Terá existido com toda a certeza uma boa razão, um fundamento qualquer, para um dia alguém, um grupo, ter decidido que valia a pena chamar seu um pedaço de chão. Até aí a terra era de todos por igual, na teoria que a prática aparentemente trauliteira e sem dúvida territorial dos primeiros bandos nómadas em qualquer sítio onde parassem por algum tempo desmentiu.
Era de todos sim, mas espartilhada em função da respectiva ocupação por parte dos colectivos então dispersos para quem a partilha de recursos poderia equivaler à hipoteca de uma sobrevivência já de si precária.
Mas um dia lá apareceu quem gostou imenso da vista num sítio qualquer e achou que aquilo era bom demais para repartir à balda com os de fora, os estranhos em que passariam a tornar-se todos quantos não pertenciam ao grupo ali sediado. O conceito de estrangeiro nasceu aí, tal como teve embrião o de país ao qual nessa altura só faltavam fronteiras desenhadas à porrada, na versão igualmente trauliteira mas alegadamente mais civilizada da demarcação de territórios original.
No fundo a ideia era a mesma, definir com clareza quais os membros de um clã instalado em determinado espaço e distingui-los dos outros, os tais de fora, que se haviam instalado noutro sítio qualquer há tanto tempo que até já falavam entre si com linguagens incompreensíveis e exibiam costumes e objectivos diferentes de toda a vizinhança que entretanto decidira imitar o tal primeiro exemplo de um espaço de alguém, de um grupo, que pusera fim à liberdade de circulação tal como os nossos antepassados com maiores afinidades com os símios a experimentaram.
A coisa refinou com o tempo, sobretudo para se adaptar ao crescimento populacional que a vida mais pacata, sedentária, acarretou. Para evitarem escaramuças e confusões até tentaram firmar acordos que permitissem dividir os territórios com os respectivos limites bem definidos para ninguém reclamar como seu um pedaço fronteiriço qualquer, mas a História não esconde que essa solução nunca se revelou consensual.

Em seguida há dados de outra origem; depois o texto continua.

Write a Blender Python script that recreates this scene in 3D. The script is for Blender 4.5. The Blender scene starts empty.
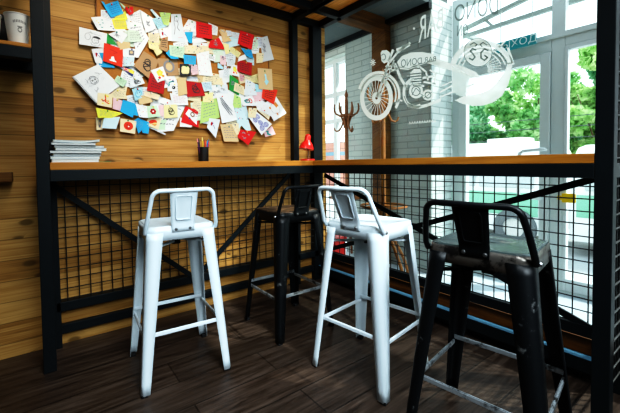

As nações foram sendo moldadas pelas alianças de conveniência, pelos oportunismos de circunstância e acima de tudo pela força dos que mais a tinham para impor a vontade dos homens afirmando-a de Deus.
Mas a malta, os que não tinham alternativa, lá ia ficando e aos poucos se iam habituando a falar igual aos vizinhos e a cantar as mesmas músicas e a contar as mesmas histórias da vida que acontecia dentro de um espaço a que chamavam seu porque fazia parte de uma enorme propriedade colectiva chamada país.
Muito tempo depois da criação do primeiro aglomerado populacional com território reclamado como seu e pouco tempo decorrido sobre a perda de milhões de vidas à conta da cobiça expansionista, a galinha do vizinho, alguém percebeu que a melhor forma de acabar com essas cotoveladas, com esses chega para lá que o desenvolvimento da tecnologia militar ameaçava transformar num armagedão, seria unir os vários grupos distintos de um mesmo continente em torno de uma lucrativa e muito fraterna união das que se fazem à força dos milhões.
O problema é que esses visionários concentraram-se imenso na parte do lucrativa e ignoraram o risco de a coisa dar para o torto e tornar-se quase impossível de sustentar a parte do fraternal.
As mesmas populações reconhecidas pela paz e pela prosperidade que a ligação mais próxima com gente estrangeira parecia garantir viraram o bico ao prego quando começou a faltar o pilim e de um dia para o outro começaram a erguer-se os estandartes do salve-se quem puder e, como é tradição, os mais fortes e endinheirados olharam primeiro para os seus umbigos quando passou a estar em causa a salvação, assim o acreditam, de apenas alguns.
E se as fronteiras do passado começaram a redesenhar-se com enorme definição, pelo menos nas prioridades dos mais poderosos, as perspectivas para o futuro europeu ameaçam tornar-se num borrão, numa pasta disforme de incógnitas onde o cinzento predomina no céu cada vez mais escuro, mais carregado com a ameaça permanente de um tremendo temporal.